If Mill had been a little too harsh in his disparagement, Fox had perhaps been a little too generous in his praise. Mrs Orr pointedly says of Mill that, ‘there never was a large and cultivated intelligence one can imagine less in harmony than his with the poetic excesses, or even the poetic qualities, of Pauline ’; and she acutely recognizes that Fox ‘made very light of the artistic blemishes of the work … it was more congenial to him to hail that poet’s advent than to register his shortcomings’. Mill recognized what Fox did not: the poet’s morbid self-consciousness and the self-seeking state of his mind, the poem as a sincere confession, and its power and truth as a psychological history of its author. For in truth, Pauline was written, says Mrs Orr, whose view is enthusiastically confirmed in turn by Betty Miller, in a moment of ‘supreme moral or physical crisis’. 36 Nobody, then or since, has doubted this for a minute.
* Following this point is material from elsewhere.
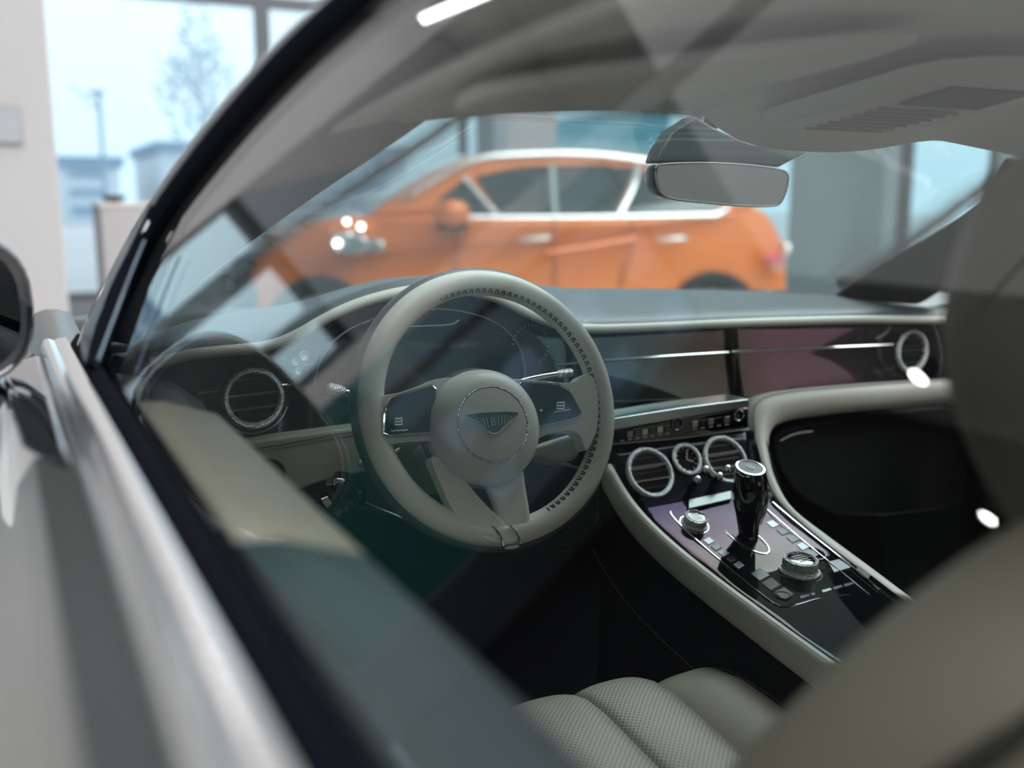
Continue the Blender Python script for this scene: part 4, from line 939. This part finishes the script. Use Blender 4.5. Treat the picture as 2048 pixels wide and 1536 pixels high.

Mill may have been right to suggest that the poet was barely convalescent, far less recovered, from his morbid state of introspection, of self-examination—for Pauline , real or imagined as Browning’s confessor, occupied his attentions as a woman less than his own interesting condition as a young man, slicing himself into an infinity of thin tissue samples and inspecting the results under a microscope of forensic self-analysis.